»»
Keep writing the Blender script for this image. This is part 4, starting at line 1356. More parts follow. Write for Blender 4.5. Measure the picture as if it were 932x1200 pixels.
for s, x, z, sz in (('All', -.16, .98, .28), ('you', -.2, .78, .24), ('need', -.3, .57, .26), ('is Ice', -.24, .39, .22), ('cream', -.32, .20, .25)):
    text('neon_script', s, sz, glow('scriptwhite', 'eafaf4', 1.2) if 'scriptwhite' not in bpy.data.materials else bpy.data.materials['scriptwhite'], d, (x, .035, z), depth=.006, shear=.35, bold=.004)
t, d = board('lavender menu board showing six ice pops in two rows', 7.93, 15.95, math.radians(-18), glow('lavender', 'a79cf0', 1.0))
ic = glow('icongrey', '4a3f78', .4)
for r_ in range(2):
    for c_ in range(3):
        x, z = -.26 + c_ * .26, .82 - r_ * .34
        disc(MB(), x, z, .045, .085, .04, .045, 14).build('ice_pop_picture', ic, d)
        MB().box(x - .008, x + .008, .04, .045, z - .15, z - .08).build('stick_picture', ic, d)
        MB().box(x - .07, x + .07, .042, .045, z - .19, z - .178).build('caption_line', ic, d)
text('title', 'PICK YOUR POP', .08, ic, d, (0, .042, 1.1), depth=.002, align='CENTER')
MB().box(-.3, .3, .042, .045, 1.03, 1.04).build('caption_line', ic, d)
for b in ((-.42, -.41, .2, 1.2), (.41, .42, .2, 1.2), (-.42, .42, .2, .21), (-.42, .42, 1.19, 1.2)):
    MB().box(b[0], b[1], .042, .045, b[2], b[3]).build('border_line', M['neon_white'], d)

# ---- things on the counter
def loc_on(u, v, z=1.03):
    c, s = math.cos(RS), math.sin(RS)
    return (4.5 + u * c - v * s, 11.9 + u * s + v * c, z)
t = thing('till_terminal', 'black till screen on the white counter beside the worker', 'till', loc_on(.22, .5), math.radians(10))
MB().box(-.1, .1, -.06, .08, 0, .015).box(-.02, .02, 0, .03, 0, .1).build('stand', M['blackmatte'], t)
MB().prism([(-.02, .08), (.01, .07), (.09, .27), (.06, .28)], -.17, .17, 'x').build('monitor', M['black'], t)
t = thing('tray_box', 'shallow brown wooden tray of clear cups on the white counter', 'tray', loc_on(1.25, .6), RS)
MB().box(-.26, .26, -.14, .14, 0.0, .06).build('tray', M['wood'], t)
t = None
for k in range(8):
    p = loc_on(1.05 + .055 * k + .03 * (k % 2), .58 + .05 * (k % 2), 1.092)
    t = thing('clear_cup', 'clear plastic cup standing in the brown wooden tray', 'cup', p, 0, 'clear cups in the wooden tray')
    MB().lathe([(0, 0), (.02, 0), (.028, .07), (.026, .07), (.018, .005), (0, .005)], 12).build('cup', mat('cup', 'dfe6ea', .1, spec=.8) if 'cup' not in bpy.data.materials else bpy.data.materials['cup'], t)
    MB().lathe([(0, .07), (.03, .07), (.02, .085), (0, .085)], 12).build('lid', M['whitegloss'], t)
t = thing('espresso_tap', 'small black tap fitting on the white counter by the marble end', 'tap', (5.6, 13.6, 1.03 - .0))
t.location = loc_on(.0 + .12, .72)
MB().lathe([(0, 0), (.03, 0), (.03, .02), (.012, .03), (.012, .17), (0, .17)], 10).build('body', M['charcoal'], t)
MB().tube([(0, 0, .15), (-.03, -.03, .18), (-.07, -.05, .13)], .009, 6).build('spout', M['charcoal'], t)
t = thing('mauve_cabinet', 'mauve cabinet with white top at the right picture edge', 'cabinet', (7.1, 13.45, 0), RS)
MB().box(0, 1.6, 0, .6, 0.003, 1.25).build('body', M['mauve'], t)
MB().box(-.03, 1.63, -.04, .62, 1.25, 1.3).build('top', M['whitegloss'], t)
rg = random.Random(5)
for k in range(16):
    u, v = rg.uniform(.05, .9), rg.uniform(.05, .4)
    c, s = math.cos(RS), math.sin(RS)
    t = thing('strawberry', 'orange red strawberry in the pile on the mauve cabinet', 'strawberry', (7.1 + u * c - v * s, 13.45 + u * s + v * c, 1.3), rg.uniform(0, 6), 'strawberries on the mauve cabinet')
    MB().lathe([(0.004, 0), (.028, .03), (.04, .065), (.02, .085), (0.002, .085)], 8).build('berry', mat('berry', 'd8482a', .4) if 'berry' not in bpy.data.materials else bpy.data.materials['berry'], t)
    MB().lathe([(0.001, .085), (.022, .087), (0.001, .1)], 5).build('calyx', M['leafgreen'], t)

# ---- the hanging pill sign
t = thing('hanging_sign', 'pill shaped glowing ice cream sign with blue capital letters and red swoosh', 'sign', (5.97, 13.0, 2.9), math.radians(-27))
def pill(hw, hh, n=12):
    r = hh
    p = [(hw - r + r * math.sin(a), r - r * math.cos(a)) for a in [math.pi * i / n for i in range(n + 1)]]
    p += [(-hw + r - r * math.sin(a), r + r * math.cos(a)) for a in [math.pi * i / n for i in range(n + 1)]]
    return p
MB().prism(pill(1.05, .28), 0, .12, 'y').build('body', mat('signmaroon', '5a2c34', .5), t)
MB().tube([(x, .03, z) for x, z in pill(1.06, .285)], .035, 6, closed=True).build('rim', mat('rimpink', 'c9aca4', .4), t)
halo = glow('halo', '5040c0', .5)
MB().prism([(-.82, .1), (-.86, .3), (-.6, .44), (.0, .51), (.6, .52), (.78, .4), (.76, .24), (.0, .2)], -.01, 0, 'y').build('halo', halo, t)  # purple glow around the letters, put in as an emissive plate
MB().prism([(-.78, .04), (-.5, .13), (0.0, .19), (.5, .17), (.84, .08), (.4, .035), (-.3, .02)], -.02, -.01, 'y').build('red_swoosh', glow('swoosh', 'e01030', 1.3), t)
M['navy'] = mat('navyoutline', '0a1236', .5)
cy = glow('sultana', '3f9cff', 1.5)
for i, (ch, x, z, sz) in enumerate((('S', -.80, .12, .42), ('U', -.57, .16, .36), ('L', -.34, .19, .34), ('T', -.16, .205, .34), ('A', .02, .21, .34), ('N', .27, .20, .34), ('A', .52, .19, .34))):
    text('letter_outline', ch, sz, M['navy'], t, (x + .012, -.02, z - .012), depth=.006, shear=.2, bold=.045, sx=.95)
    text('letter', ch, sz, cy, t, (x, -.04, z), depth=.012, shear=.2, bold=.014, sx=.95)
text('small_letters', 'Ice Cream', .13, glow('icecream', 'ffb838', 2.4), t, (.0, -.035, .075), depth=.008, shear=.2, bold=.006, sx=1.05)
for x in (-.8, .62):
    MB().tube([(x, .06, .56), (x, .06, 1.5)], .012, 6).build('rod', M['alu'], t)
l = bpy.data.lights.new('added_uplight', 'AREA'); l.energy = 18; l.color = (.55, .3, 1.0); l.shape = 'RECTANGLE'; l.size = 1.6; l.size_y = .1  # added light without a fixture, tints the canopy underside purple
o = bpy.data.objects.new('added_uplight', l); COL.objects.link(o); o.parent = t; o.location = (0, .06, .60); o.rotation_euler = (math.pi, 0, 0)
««
Using the data above, repeat every line exactly.

■ **Exercise solution**
Keep writing the Blender script for this image. This is part 4, starting at line 1356. More parts follow. Write for Blender 4.5. Measure the picture as if it were 932x1200 pixels.
for s, x, z, sz in (('All', -.16, .98, .28), ('you', -.2, .78, .24), ('need', -.3, .57, .26), ('is Ice', -.24, .39, .22), ('cream', -.32, .20, .25)):
    text('neon_script', s, sz, glow('scriptwhite', 'eafaf4', 1.2) if 'scriptwhite' not in bpy.data.materials else bpy.data.materials['scriptwhite'], d, (x, .035, z), depth=.006, shear=.35, bold=.004)
t, d = board('lavender menu board showing six ice pops in two rows', 7.93, 15.95, math.radians(-18), glow('lavender', 'a79cf0', 1.0))
ic = glow('icongrey', '4a3f78', .4)
for r_ in range(2):
    for c_ in range(3):
        x, z = -.26 + c_ * .26, .82 - r_ * .34
        disc(MB(), x, z, .045, .085, .04, .045, 14).build('ice_pop_picture', ic, d)
        MB().box(x - .008, x + .008, .04, .045, z - .15, z - .08).build('stick_picture', ic, d)
        MB().box(x - .07, x + .07, .042, .045, z - .19, z - .178).build('caption_line', ic, d)
text('title', 'PICK YOUR POP', .08, ic, d, (0, .042, 1.1), depth=.002, align='CENTER')
MB().box(-.3, .3, .042, .045, 1.03, 1.04).build('caption_line', ic, d)
for b in ((-.42, -.41, .2, 1.2), (.41, .42, .2, 1.2), (-.42, .42, .2, .21), (-.42, .42, 1.19, 1.2)):
    MB().box(b[0], b[1], .042, .045, b[2], b[3]).build('border_line', M['neon_white'], d)

# ---- things on the counter
def loc_on(u, v, z=1.03):
    c, s = math.cos(RS), math.sin(RS)
    return (4.5 + u * c - v * s, 11.9 + u * s + v * c, z)
t = thing('till_terminal', 'black till screen on the white counter beside the worker', 'till', loc_on(.22, .5), math.radians(10))
MB().box(-.1, .1, -.06, .08, 0, .015).box(-.02, .02, 0, .03, 0, .1).build('stand', M['blackmatte'], t)
MB().prism([(-.02, .08), (.01, .07), (.09, .27), (.06, .28)], -.17, .17, 'x').build('monitor', M['black'], t)
t = thing('tray_box', 'shallow brown wooden tray of clear cups on the white counter', 'tray', loc_on(1.25, .6), RS)
MB().box(-.26, .26, -.14, .14, 0.0, .06).build('tray', M['wood'], t)
t = None
for k in range(8):
    p = loc_on(1.05 + .055 * k + .03 * (k % 2), .58 + .05 * (k % 2), 1.092)
    t = thing('clear_cup', 'clear plastic cup standing in the brown wooden tray', 'cup', p, 0, 'clear cups in the wooden tray')
    MB().lathe([(0, 0), (.02, 0), (.028, .07), (.026, .07), (.018, .005), (0, .005)], 12).build('cup', mat('cup', 'dfe6ea', .1, spec=.8) if 'cup' not in bpy.data.materials else bpy.data.materials['cup'], t)
    MB().lathe([(0, .07), (.03, .07), (.02, .085), (0, .085)], 12).build('lid', M['whitegloss'], t)
t = thing('espresso_tap', 'small black tap fitting on the white counter by the marble end', 'tap', (5.6, 13.6, 1.03 - .0))
t.location = loc_on(.0 + .12, .72)
MB().lathe([(0, 0), (.03, 0), (.03, .02), (.012, .03), (.012, .17), (0, .17)], 10).build('body', M['charcoal'], t)
MB().tube([(0, 0, .15), (-.03, -.03, .18), (-.07, -.05, .13)], .009, 6).build('spout', M['charcoal'], t)
t = thing('mauve_cabinet', 'mauve cabinet with white top at the right picture edge', 'cabinet', (7.1, 13.45, 0), RS)
MB().box(0, 1.6, 0, .6, 0.003, 1.25).build('body', M['mauve'], t)
MB().box(-.03, 1.63, -.04, .62, 1.25, 1.3).build('top', M['whitegloss'], t)
rg = random.Random(5)
for k in range(16):
    u, v = rg.uniform(.05, .9), rg.uniform(.05, .4)
    c, s = math.cos(RS), math.sin(RS)
    t = thing('strawberry', 'orange red strawberry in the pile on the mauve cabinet', 'strawberry', (7.1 + u * c - v * s, 13.45 + u * s + v * c, 1.3), rg.uniform(0, 6), 'strawberries on the mauve cabinet')
    MB().lathe([(0.004, 0), (.028, .03), (.04, .065), (.02, .085), (0.002, .085)], 8).build('berry', mat('berry', 'd8482a', .4) if 'berry' not in bpy.data.materials else bpy.data.materials['berry'], t)
    MB().lathe([(0.001, .085), (.022, .087), (0.001, .1)], 5).build('calyx', M['leafgreen'], t)

# ---- the hanging pill sign
t = thing('hanging_sign', 'pill shaped glowing ice cream sign with blue capital letters and red swoosh', 'sign', (5.97, 13.0, 2.9), math.radians(-27))
def pill(hw, hh, n=12):
    r = hh
    p = [(hw - r + r * math.sin(a), r - r * math.cos(a)) for a in [math.pi * i / n for i in range(n + 1)]]
    p += [(-hw + r - r * math.sin(a), r + r * math.cos(a)) for a in [math.pi * i / n for i in range(n + 1)]]
    return p
MB().prism(pill(1.05, .28), 0, .12, 'y').build('body', mat('signmaroon', '5a2c34', .5), t)
MB().tube([(x, .03, z) for x, z in pill(1.06, .285)], .035, 6, closed=True).build('rim', mat('rimpink', 'c9aca4', .4), t)
halo = glow('halo', '5040c0', .5)
MB().prism([(-.82, .1), (-.86, .3), (-.6, .44), (.0, .51), (.6, .52), (.78, .4), (.76, .24), (.0, .2)], -.01, 0, 'y').build('halo', halo, t)  # purple glow around the letters, put in as an emissive plate
MB().prism([(-.78, .04), (-.5, .13), (0.0, .19), (.5, .17), (.84, .08), (.4, .035), (-.3, .02)], -.02, -.01, 'y').build('red_swoosh', glow('swoosh', 'e01030', 1.3), t)
M['navy'] = mat('navyoutline', '0a1236', .5)
cy = glow('sultana', '3f9cff', 1.5)
for i, (ch, x, z, sz) in enumerate((('S', -.80, .12, .42), ('U', -.57, .16, .36), ('L', -.34, .19, .34), ('T', -.16, .205, .34), ('A', .02, .21, .34), ('N', .27, .20, .34), ('A', .52, .19, .34))):
    text('letter_outline', ch, sz, M['navy'], t, (x + .012, -.02, z - .012), depth=.006, shear=.2, bold=.045, sx=.95)
    text('letter', ch, sz, cy, t, (x, -.04, z), depth=.012, shear=.2, bold=.014, sx=.95)
text('small_letters', 'Ice Cream', .13, glow('icecream', 'ffb838', 2.4), t, (.0, -.035, .075), depth=.008, shear=.2, bold=.006, sx=1.05)
for x in (-.8, .62):
    MB().tube([(x, .06, .56), (x, .06, 1.5)], .012, 6).build('rod', M['alu'], t)
l = bpy.data.lights.new('added_uplight', 'AREA'); l.energy = 18; l.color = (.55, .3, 1.0); l.shape = 'RECTANGLE'; l.size = 1.6; l.size_y = .1  # added light without a fixture, tints the canopy underside purple
o = bpy.data.objects.new('added_uplight', l); COL.objects.link(o); o.parent = t; o.location = (0, .06, .60); o.rotation_euler = (math.pi, 0, 0)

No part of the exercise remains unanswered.